The dialogue, written in collaboration with Hunter Foster, is heard in bits between and within songs. The characters in this residence of the dead, lower level, get to spout irreverent quips that amuse, like one-third of the tri-headed creature who serves big boss Pluto wondering about the meaning of existence remarking, "Perhaps we must think it over together. After all, three heads are much better than one." One female Jasper meets may be after his heart, romantically speaking, while another is after his heart literally—to eat—and asks, "Now where's my blind justice?" The less threatening female, ostensibly his assigned tour guide of "all the hot spots," suddenly has had enough and snaps, "Here—take a map. Goodbye!" And she leaves as young newspaper hawkers shout the day's headlines about recent arrival Jasper's ability to refresh the dead folks' fading memories of their lives on Earth. In the background, a female newsie's Jewish mother kvells about her daughter being her class's valedictorian. Meanwhile, another woman sells something else—her sexy actions. All this happens in a major musical piece that includes the very catchy, oddly perky title song. Each Hunter/Oliver twist and turn of plot and dialogue on the album is worth hearing and adds to the immersive experience. The actors dive in with glee as Doyle seems to lock into his function as likeable, confused fish out of water (while warned not to drink the river's water that causes people to forget their pasts when alive, including their names—"You'll forget you forgot" he's told in "The Forgetting"). But he stays on task, determined and chatty: "You see, I'm looking for a friend of mine and she may be alive, too," he tries to explain.

I especially like the early musical numbers as we meet the characters in this odd place and the musical sounds and accents become rich with spinning surprises and quirkiness. In these instances, with more eccentric voices and flashes of appropriate "devilishness" in the goings-on, the seven-member orchestra benefits from the imaginative orchestrations of John Clancy (who co-produced the CD with the songwriter). The soundscape indeed suggests a unique and appropriately disconcerting new place. It's filled with a madness that makes Jasper in Deadland echo the nonsensical sensibilities of Lewis Carroll's colorful trippy times for Alice, in Wonderland. Will Van Dyke, a creative songwriter in his own right, is musical supervisor.

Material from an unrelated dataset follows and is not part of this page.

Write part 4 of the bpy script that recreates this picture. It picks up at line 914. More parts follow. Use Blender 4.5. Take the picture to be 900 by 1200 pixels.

Louis Hobson as bigwig Lethe ("Lethe is more!" is a mantra) is a hoot and on target for the tone. Sydney Shepherd makes the most of her tour guide's flippancy and use of contemporary lingo and a Valley Girl voice in "Tour Song," pointing out points of interest that "never made the lame brochure/ Brought to you -- Free/ By your awesome tour guide -- Me/ But tips are appreciated." These two standouts were in the Seattle cast which, like the Manhattan Prospect Theatre company, was directed by Brandon Ivie. In many smaller roles ranging from gods to ordinary dead guys, the disc's very versatile supporting company of six is made up of members of one cast or the other, with Andi Alhadeff, like Doyle, having been in both productions.

Other numbers boast multiple rhymes in tight lines, as in "The Forgetting"'s conclusion: "You'll learn, like other folk/ That life is just a joke/ A trick of glass and smoke/ A dream from which you've awoke." While Jasper starts off despairing and self-deprecating ("I'm a loser"), opining what life is made of ("Life is awful people" is his sum-up as he moans on about his divorcing parents). But the show in its critical moments of (literally) life and death—and choosing between them—and sacrifice, becomes strikingly life affirming. In the fervent and aching emotions and realizations only felt at fever pitch when we are teens, the age of Jasper and his dear Agnes is most ideally impactful, impulsive and anguished like Romeo and Juliet.

While Ryan Scott Oliver's longish score may be somewhat uneven, meaning that you might not necessarily say to the songwriter what another musical Oliver! famously asked—"Please, sir, I want some more."—much of it rocks on and rocks out with flair. And you might just be happily surprised just how much fun Hell can be.